Fragment of a bowl type Sanzeno. Fine clay, from dark brown to black in colour, with a moderate temper of fine grained sand and argentine mica; reduction firing; burnished. At the rim broken.
Circumferential decoration in form of two deep, parallel running ribbons. Below further decorations: at different positions a group of vertical striae. Decorations before firing.
On the bottom a hardly determinable character.
Find spot Sanzeno, but further find circumstances unknown. The object presents one of the old findings from Sanzeno which were found by the local inhabitants at the end of the 19th century in Sanzeno. The major part of these findings were acquired by the Tyrolean State Museum in the course of the turn of the century, hence the end of the 19th century and the beginning of the 20th century.
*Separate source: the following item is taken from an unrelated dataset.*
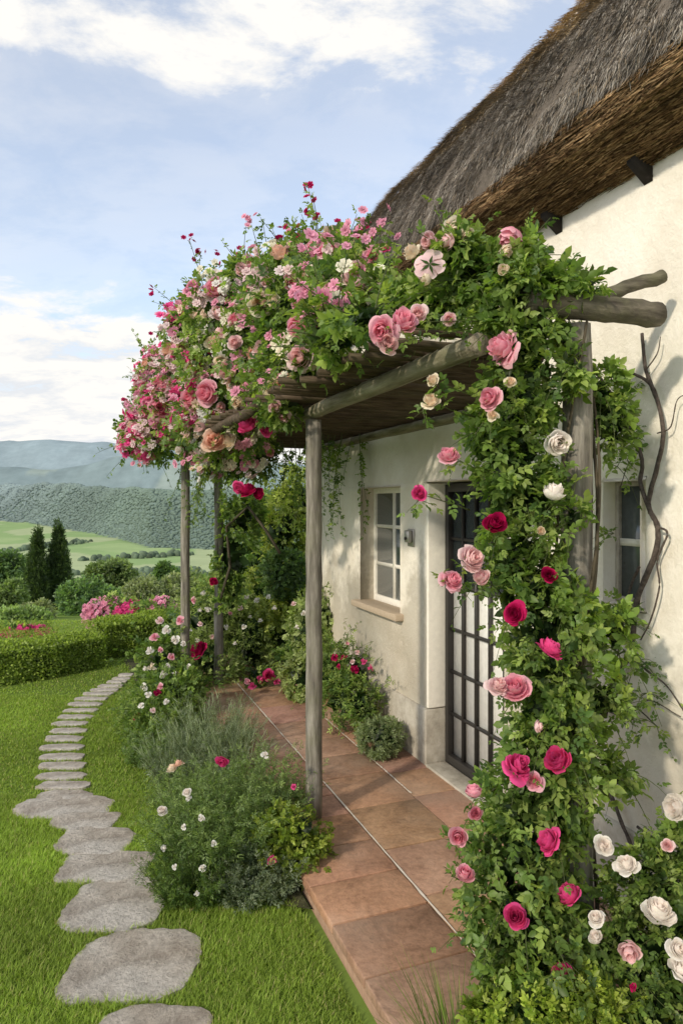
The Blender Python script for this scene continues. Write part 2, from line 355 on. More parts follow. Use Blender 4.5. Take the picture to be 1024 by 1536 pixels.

In accord with the typology of the bowls type Sanzeno the potsherd can be dated to the 3rd–2nd centuries BC.
The present ceramic fragment is until now unpublished. In the here available data bank about the Raetic inscriptions the ceramic fragment is the first time mentioned. Meanwhile a new study about Raetic inscriptions was released by Marchesini. In this study the fragment is listed with "MLR 222", an autopsy was effected (cp. MLR: 205 [MLR 222]; obviously the publication refers to the character which the bowl bears.).
Autopsied by the Thesaurus Inscriptionum Raeticarum in November 2013.